++++ Dataset entries ++++
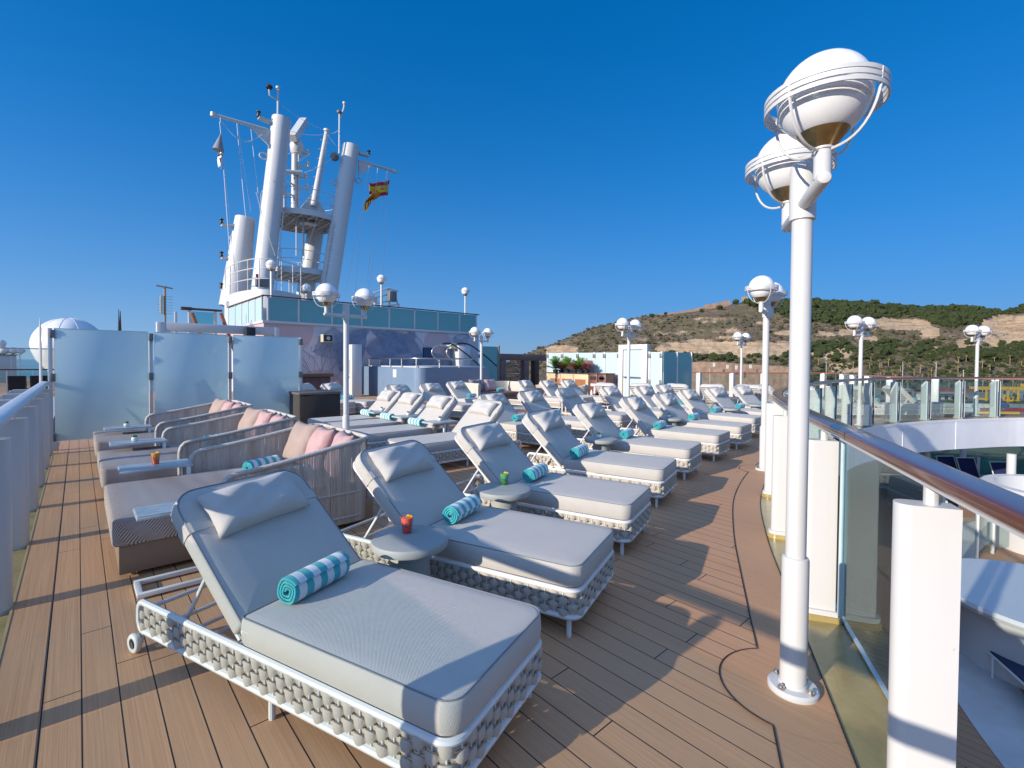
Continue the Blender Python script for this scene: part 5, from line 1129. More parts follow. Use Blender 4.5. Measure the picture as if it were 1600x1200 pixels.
# flags and signal shapes
def flag(pts, cols, name, label, m=None):
    """pts: grid of photo points (rows across the flag, columns along it)"""
    nr, nc = len(pts), len(pts[0]); b = MB()
    P = [[m_(*pts[r][c], 28.4)+Vector((0, .22*math.sin(c*1.7+r*.4), 0)) for c in range(nc)] for r in range(nr)]
    n0 = 0
    for r in range(nr):
        for c in range(nc): b.v.append(tuple(P[r][c]))
    for r in range(nr-1):
        for c in range(nc-1): b.f.append((r*nc+c, r*nc+c+1, (r+1)*nc+c+1, (r+1)*nc+c)); b.m.append(cols[r][c] if isinstance(cols[r], (list, tuple)) else cols[r])
    o = b.build(name, None, None, 60, [FR, FY, FW, FB]); so = o.modifiers.new('cloth', 'SOLIDIFY'); so.thickness = .01; tag(o, label, 'flag', 'flags flying from the mast'); return o
def clothm(n, c):
    m, nt, b = newmat(n); b.inputs['Base Color'].default_value = (*c, 1); b.inputs['Roughness'].default_value = .8; return m
FR, FY, FW, FB = clothm('flag_red', (.50, .02, .03)), clothm('flag_yellow', (.80, .50, .02)), clothm('flag_white', (.7, .7, .68)), clothm('flag_black', (.02, .02, .02))
g = []
for v in (0, .25, .5, .75, 1): g.append([(609-34*u+2*v*0, 281+3.2*5*u*.35+23*v-(2 if 0 else 0)+2*math.sin(4*u)-4*u*v) for u in np.linspace(0, 1, 7)])
o = flag(g, [0, 1, 1, 0], 'national_flag', 'red and yellow striped flag with a crest, flying right of the mast')
e = MB(); p = m_(597, 293, 28.2); e.lathe([(.02, 0), (.10, 0), (.10, .02), (.02, .02)], 14); oo = e.build('crest', clothm('crest_tan', (.45, .22, .12)), o); oo.location = p; oo.rotation_euler = (R(90), 0, 0); e = MB(); e.lathe([(.01, 0), (.05, 0), (.05, .02), (.01, .02)], 12); o2 = e.build('crest_shield', clothm('crest_blue', (.25, .3, .6)), oo); o2.location = (0, 0, .035)
g = []
for k, (lx, rx_) in enumerate(((0, 0), (1, 1), (2, 2), (3, 3), (4, 4), (5, 5), (6, 6), (7, 7), (8, 8), (9, 9))):
    f = k/9; A0, B0 = Vector((593, 281)), Vector((569, 334)); A1, B1 = Vector((578, 293)), Vector((567.5, 333)); 
    row0, row1 = Vector((593.5, 281+22*f)), Vector((567.5+12*f, 333-14*f)); g.append([tuple(row0.lerp(row1, u)+Vector((-4*math.sin(PI*u)*(1-f), 3*math.sin(2*PI*u)))) for u in np.linspace(0, 1, 7)])
flag(g, [1, 0, 1, 0, 1, 0, 1, 0, 1], 'regional_flag', 'yellow flag with red stripes hanging folded beside the national flag')
a = m_(345, 209, 28.4); c = m_(341, 235, 28.4); b = MB(); b.tube([a, c], [.02, .27], 16); tag(b.build('signal_cone', M('grey_canvas_cone', (.25, .26, .29), .7), None, 40), 'grey canvas cone hanging from the left yard', 'signal shape')
g = [[(342+3.5*u, 237+25*v+2*math.sin(3*v)*u) for u in (-.2, .3, .65, 1.3)] for v in np.linspace(0, 1, 9)]
flag([list(x) for x in g], [[2, 2, 2], [2, 3, 2], [2, 2, 2], [2, 3, 2], [2, 3, 2], [2, 2, 2], [2, 3, 2], [2, 2, 2]], 'signal_banner', 'white banner with dark marks hanging below the grey cone')

# ------------------------------------------------------------------ starboard railing far across the deck, lower deck
t = empty('starboard_railing', (0, 0, 0), 0, 'white posted glass railing with an orange varnished handrail along the far side', 'railing')
rp = [at_d(px, 575, D) for px, D in ((1040, 23.2), (1132, 23.2), (1187, 23.4), (1250, 23.6), (1300, 23.6), (1345, 20.0), (1400, 17.5), (1460, 16.3), (1530, 15.85), (1620, 15.8), (1750, 17), (1900, 19.5))]
b = MB(); uv = []; hp = [(p.x, p.y, 1.17) for p in spline(rp, 6)]
o = swept_obj('handrail', hp, oval(.13, .06), M('orange_varnish', (.42, .13, .03), .2, var=.2, coat=.5), t)
for q in resample([(x, y) for x, y, z in hp], 1.62): f = MB(); f.bbox(q.x-.13, q.x+.13, q.y-.10, q.y+.10, 0, 1.16, .03); f.build('post', WHITE, t, 40)
b = MB(); sweep(b, [(x, y, 0) for x, y, z in hp], [(-.006, .08), (.006, .08), (.006, 1.14), (-.006, 1.14)]); b.build('pane', CLEAR, t, 30)
ZL = -2.75
t = empty('pool_windbreak', (0, 0, 0), 0, 'teal glass windbreak with a wooden rail beyond the blue chairs on the lower deck', 'railing')
wp = [at_d(px, 700, D) for px, D in ((1380, 20.5), (1455, 19.6), (1530, 18.9), (1600, 18.4), (1750, 18), (1900, 18))]; wz = 1.62-136*19.6/750
hp = [(p.x, p.y, wz) for p in spline(wp, 6)]; swept_obj('handrail', hp, oval(.12, .06), M('honey_varnish', (.38, .17, .06), .25, coat=.4), t)
b = MB(); sweep(b, [(x, y, 0) for x, y, z in hp], [(-.01, ZL+.08), (.01, ZL+.08), (.01, wz-.05), (-.01, wz-.05)]); b.build('pane', TEALGL, t, 30)
b = MB(); sweep(b, [(x, y, 0) for x, y, z in hp], [(.3, ZL+.02), (.34, ZL+.02), (.34, -.87), (.3, -.87)]); b.build('tall_pane', TEALGL, t, 30)
for q in resample([(x, y) for x, y, z in hp], 1.5): f = MB(); f.bbox(q.x-.04, q.x+.04, q.y-.04, q.y+.04, ZL, wz-.06, .006); f.build('post', WHITE, t)
for px, py, D, l in ((1496, 735, 17.2, 'navy deck chair on the lower deck, left of the three'), (1529, 740, 16.9, 'navy deck chair on the lower deck, middle of the three'), (1584, 747, 16.2, 'navy deck chair on the lower deck behind a white column')):
    p = at_d(px, py, D); mesh_chair(p.x, p.y, ZL, -42, NAVY, l, 'navy_chair', 'navy chairs on the lower deck')
p = on_z(1700, 1160, ZL); mesh_chair(p.x, p.y, ZL, 120, NAVY, 'navy deck chair close below the railing, seen through the glass', 'navy_chair', 'navy chairs on the lower deck')
for px, D, l in ((1581, 13.5, 'white column under the far deck edge beside the navy chairs'), (1505, 19, 'slim white column behind the navy chairs'), (1447, 16.5, 'white column at the left below the far deck edge')):
    p = at_d(px, 700, D); t = empty('deck_column', (p.x, p.y, ZL), 0, l, 'column', 'columns under the deck edge'); MB().tube([(0, 0, 0), (0, 0, -.87-ZL)], .10, 18).build('shaft', WHITE, t); MB().lathe([(.17, 0), (.17, .04), (.11, .06)], 18).build('base', WHITE, t)
p = on_z(1655, 935, -1.75); t = empty('round_bar', (p.x, p.y, ZL), 0, 'round white bar counter with a raised rim on the lower deck', 'bar')
MB().lathe([(1.15, 0), (1.15, .85), (1.25, .88)], 40).build('drum', WHITE, t, 40); MB().lathe([(1.24, .882), (1.42, .89), (1.45, .95), (1.42, 1.0), (.1, 1.0)], 44).build('rim', WHITE, t, 40)
p = on_z(1640, 850, ZL); t = empty('hot_tub', (p.x, p.y-.4, ZL), 0, 'large white rounded tub wall behind the round bar', 'hot tub'); MB().lathe([(1.7, 0), (1.7, 1.35), (1.62, 1.42), (1.4, 1.42), (1.35, .9), (.1, .9)], 48).build('shell', WHITE, t, 40)
t = empty('lower_glass_fence', (0, 0, 0), 0, 'low glass fence with white posts on the lower deck beyond the tub', 'railing')
fp = [on_z(px, py, ZL) for px, py in ((1500, 880), (1560, 862), (1640, 850), (1740, 850))]
b = MB(); sweep(b, [(p.x, p.y, ZL) for p in fp], [(-.006, .08), (.006, .08), (.006, 1.0), (-.006, 1.0)]); b.build('pane', CLEAR, t)
for q in resample([(p.x, p.y) for p in fp], .7): f = MB(); f.bbox(q.x-.03, q.x+.03, q.y-.03, q.y+.03, ZL, ZL+1.02, .006); f.build('post', WHITE, t)
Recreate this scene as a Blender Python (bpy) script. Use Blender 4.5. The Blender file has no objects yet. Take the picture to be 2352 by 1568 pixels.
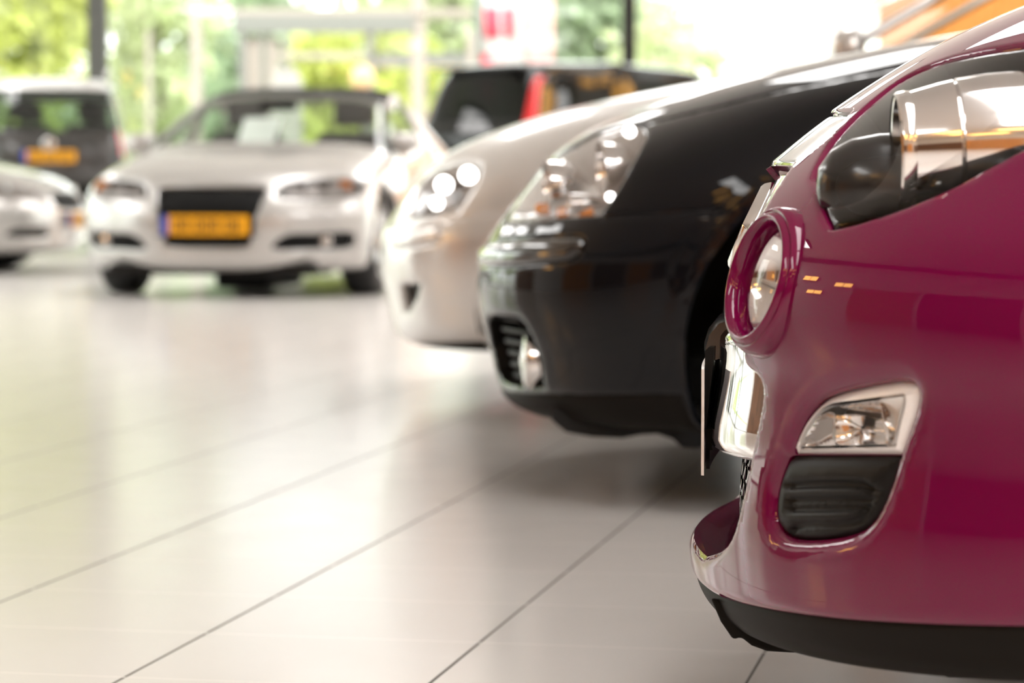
++++
= Problem description =
Select the lines from the entries that include the word "scene".

= Answer for the task =
Continue the Blender Python script for this scene: part 5, from line 1129. More parts follow. Use Blender 4.5. Measure the picture as if it were 1600x1200 pixels.
Recreate this scene as a Blender Python (bpy) script. Use Blender 4.5. The Blender file has no objects yet. Take the picture to be 2352 by 1568 pixels.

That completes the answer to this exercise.